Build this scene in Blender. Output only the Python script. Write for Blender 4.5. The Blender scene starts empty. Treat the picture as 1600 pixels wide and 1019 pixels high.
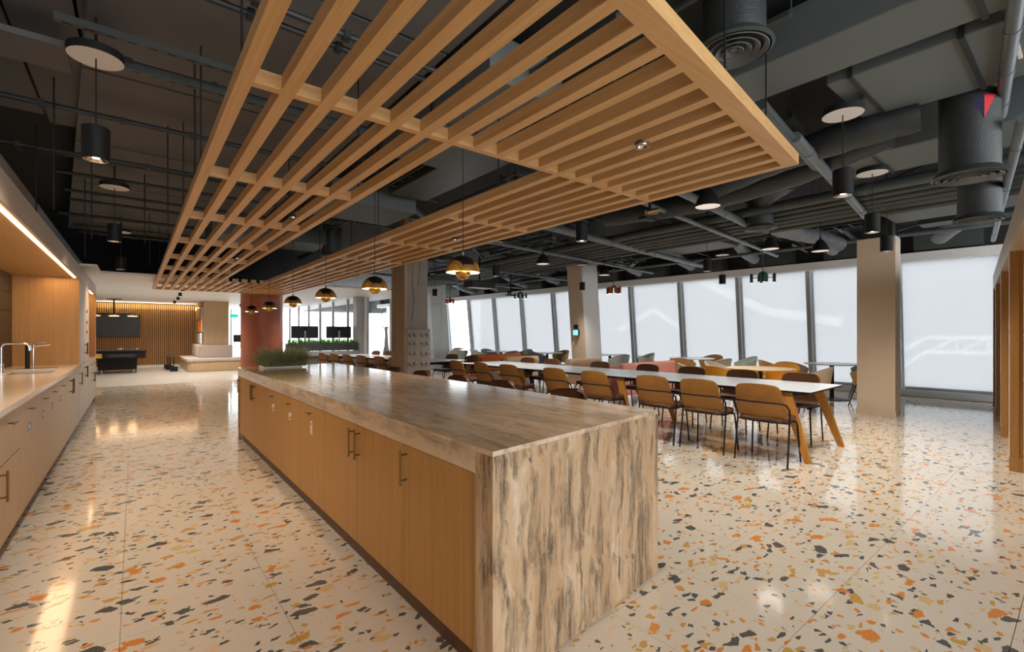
import bpy, math, random
from mathutils import Vector, Matrix
random.seed(7)
SC = bpy.context.scene
COL = SC.collection
PI = math.pi
# ------------------------------------------------------------------ camera, sky, exposure
YAW = math.radians(38.831)
cd = bpy.data.cameras.new('camera'); cam = bpy.data.objects.new('camera', cd); COL.objects.link(cam)
cd.sensor_width = 36.0; cd.lens = 733 / 1600 * 36.0; cd.clip_start = 0.02; cd.clip_end = 200
cd.shift_y = 11.5 / 1600
cam.location = (0, 0, 1.36); cam.rotation_euler = (PI / 2, 0, -YAW)
SC.camera = cam
W = bpy.data.worlds.new('sky'); SC.world = W; W.use_nodes = True
W.node_tree.nodes['Background'].inputs[0].default_value = (0.95, 0.975, 1.0, 1)
W.node_tree.nodes['Background'].inputs[1].default_value = 5.2
SC.view_settings.view_transform = 'Standard'; SC.view_settings.look = 'None'
SC.view_settings.exposure = 0.12; SC.view_settings.gamma = 1.0; SC.view_settings.use_curve_mapping = False
SC.cycles.use_denoising = True
SC.cycles.max_bounces = 8; SC.cycles.diffuse_bounces = 5; SC.cycles.glossy_bounces = 3
SC.cycles.transparent_max_bounces = 12; SC.cycles.sample_clamp_indirect = 6.0
SC.cycles.caustics_reflective = False; SC.cycles.caustics_refractive = False

# ------------------------------------------------------------------ materials
class NT:
    def __init__(s, name):
        s.m = bpy.data.materials.new(name); s.m.use_nodes = True; s.t = s.m.node_tree
        s.b = s.t.nodes['Principled BSDF']; s.out = s.t.nodes['Material Output']
    def n(s, typ, **kw):
        o = s.t.nodes.new(typ)
        for k, v in kw.items(): setattr(o, k, v)
        return o
    def l(s, a, b): s.t.links.new(a, b)
    def setv(s, **kw):
        for k, v in kw.items(): s.b.inputs[k.replace('_', ' ')].default_value = v
    def math(s, op, a, b=None, clamp=False):
        o = s.n('ShaderNodeMath', operation=op, use_clamp=clamp)
        for i, x in enumerate((a, b)):
            if x is None: continue
            if isinstance(x, (int, float)): o.inputs[i].default_value = x
            else: s.l(x, o.inputs[i])
        return o.outputs[0]
    def mix(s, f, a, b):
        o = s.n('ShaderNodeMix', data_type='RGBA')
        for i, x in ((0, f), (6, a), (7, b)):
            if isinstance(x, (int, float)): o.inputs[i].default_value = x
            elif isinstance(x, tuple): o.inputs[i].default_value = (*x, 1) if len(x) == 3 else x
            else: s.l(x, o.inputs[i])
        return o.outputs[2]
    def coords(s, kind='Object', scale=(1, 1, 1), rot=(0, 0, 0), rnd=True):
        tc = s.n('ShaderNodeTexCoord'); mp = s.n('ShaderNodeMapping')
        mp.inputs['Scale'].default_value = scale; mp.inputs['Rotation'].default_value = rot
        src = tc.outputs['Object' if kind == 'World' else kind]
        if kind == 'World':
            src = s.n('ShaderNodeNewGeometry').outputs['Position']
        if rnd:
            oi = s.n('ShaderNodeObjectInfo'); ml = s.n('ShaderNodeVectorMath', operation='ADD')
            mm = s.math('MULTIPLY', oi.outputs['Random'], 37.0)
            s.l(src, ml.inputs[0]); s.l(mm, ml.inputs[1]); src = ml.outputs[0]
        s.l(src, mp.inputs[0]); return mp.outputs[0]
    def noise(s, vec, scale=5, detail=3, rough=.55):
        o = s.n('ShaderNodeTexNoise'); o.inputs['Scale'].default_value = scale
        o.inputs['Detail'].default_value = detail; o.inputs['Roughness'].default_value = rough
        s.l(vec, o.inputs['Vector']); return o.outputs[0]
    def ramp(s, f, stops, interp='LINEAR'):
        o = s.n('ShaderNodeValToRGB'); o.color_ramp.interpolation = interp
        e = o.color_ramp.elements
        while len(e) < len(stops): e.new(0.5)
        for i, (p, c) in enumerate(stops):
            e[i].position = p; e[i].color = (*c, 1) if len(c) == 3 else c
        s.l(f, o.inputs[0]); return o.outputs[0]
    def bump(s, h, strength=.2, dist=.01):
        o = s.n('ShaderNodeBump'); o.inputs['Strength'].default_value = strength; o.inputs['Distance'].default_value = dist
        s.l(h, o.inputs['Height']); s.l(o.outputs[0], s.b.inputs['Normal'])

def plain(name, c, rough=.5, metal=0., spec=.5, var=.08, scale=6, bump=0, coat=0):
    m = NT(name); v = m.coords(); f = m.noise(v, scale, 3)
    lo = tuple(x * (1 - var) for x in c); hi = tuple(min(1, x * (1 + var)) for x in c)
    m.l(m.mix(f, lo, hi), m.b.inputs['Base Color'])
    m.setv(Roughness=rough, Metallic=metal); m.b.inputs['Specular IOR Level'].default_value = spec
    if coat: m.b.inputs['Coat Weight'].default_value = coat
    if bump: m.bump(m.noise(v, scale * 12, 2), bump, .003)
    return m.m

def wood(name, c1, c2, axis='Z', rough=.45, fine=60):
    m = NT(name); sc = {'X': (1.2, fine, fine), 'Y': (fine, 1.2, fine), 'Z': (fine, fine, 1.2)}[axis]
    v = m.coords(scale=sc); f = m.noise(v, 1.0, 4, .6)
    v2 = m.coords(scale=tuple(x / 12 if x > 2 else x * .5 for x in sc)); g = m.noise(v2, 1.0, 2)
    a = m.ramp(f, [(.3, c2), (.7, c1)])
    b = m.mix(m.math('MULTIPLY', g, .35), a, c2)
    m.l(b, m.b.inputs['Base Color']); m.setv(Roughness=rough); m.bump(f, .08, .002)
    return m.m

def emit(name, c, s):
    m = NT(name); m.setv(Base_Color=(*c, 1)); m.b.inputs['Emission Color'].default_value = (*c, 1)
    m.b.inputs['Emission Strength'].default_value = s; return m.m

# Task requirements
Repeat, exactly and in full, each line from the start of the data to the line that contains "SC.cycles.caustics_reflective = False;". Pictures do not go in.

# Response
Build this scene in Blender. Output only the Python script. Write for Blender 4.5. The Blender scene starts empty. Treat the picture as 1600 pixels wide and 1019 pixels high.
import bpy, math, random
from mathutils import Vector, Matrix
random.seed(7)
SC = bpy.context.scene
COL = SC.collection
PI = math.pi
# ------------------------------------------------------------------ camera, sky, exposure
YAW = math.radians(38.831)
cd = bpy.data.cameras.new('camera'); cam = bpy.data.objects.new('camera', cd); COL.objects.link(cam)
cd.sensor_width = 36.0; cd.lens = 733 / 1600 * 36.0; cd.clip_start = 0.02; cd.clip_end = 200
cd.shift_y = 11.5 / 1600
cam.location = (0, 0, 1.36); cam.rotation_euler = (PI / 2, 0, -YAW)
SC.camera = cam
W = bpy.data.worlds.new('sky'); SC.world = W; W.use_nodes = True
W.node_tree.nodes['Background'].inputs[0].default_value = (0.95, 0.975, 1.0, 1)
W.node_tree.nodes['Background'].inputs[1].default_value = 5.2
SC.view_settings.view_transform = 'Standard'; SC.view_settings.look = 'None'
SC.view_settings.exposure = 0.12; SC.view_settings.gamma = 1.0; SC.view_settings.use_curve_mapping = False
SC.cycles.use_denoising = True
SC.cycles.max_bounces = 8; SC.cycles.diffuse_bounces = 5; SC.cycles.glossy_bounces = 3
SC.cycles.transparent_max_bounces = 12; SC.cycles.sample_clamp_indirect = 6.0
SC.cycles.caustics_reflective = False; SC.cycles.caustics_refractive = False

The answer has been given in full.